Lea, you sound surprised by your MIL's response? Don't be. In the end regardless of how great a relationship you had with her, she is your husband's mother and if he jumps off a cliff, she will support him in this.
You also may be late to this party as well. You don't know for certain that your H didn't already speak to his mother. Maybe told her a bunch of bad things about you, how he couldn't live in that environment anymore and that he really wanted to be happy and that maybe meant pursuing a relationship with another woman.
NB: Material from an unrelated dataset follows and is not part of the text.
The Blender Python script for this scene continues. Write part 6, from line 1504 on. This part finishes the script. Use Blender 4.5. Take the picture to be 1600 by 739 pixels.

Seriously it's not that far fetched to consider this.
You got the response from your MIL 'It is not for me to judge why H left.'
If your husband had spoken to his mother and told him you had cheated and had an affair, your MIL would take a strip out of you, I can guarantee that.
It may be unfair but it is reality and you know my take on that, observe reality, follow reality, don't reject reality, just go with it.
If you were expecting your MIL to tear into your hubby, that was the wrong assumption, it will never happen, she just wants her son to be happy, with or without you. She would never put you in front of him, it rarely ever works like that.
So back to reality... No one will tell him what your husband's done is wrong because it doesn't matter who is wrong or right, it won't change the situation, you can't guilt him into coming back, that never works.. As far as his share of the drama, let go of the need for him to experience anything bad. Yes he got away with it.
As for OW's husband, are they still married, separated? Do you know. Are you sure he rec'd your communication on this? Again if he doesn't care, nothing much you can do at this point.
What's your plan right now given the current situation?
Sitting around, twiddling thumbs and hoping someone to give your husband a reprimand for his actions didn't work out. What's next?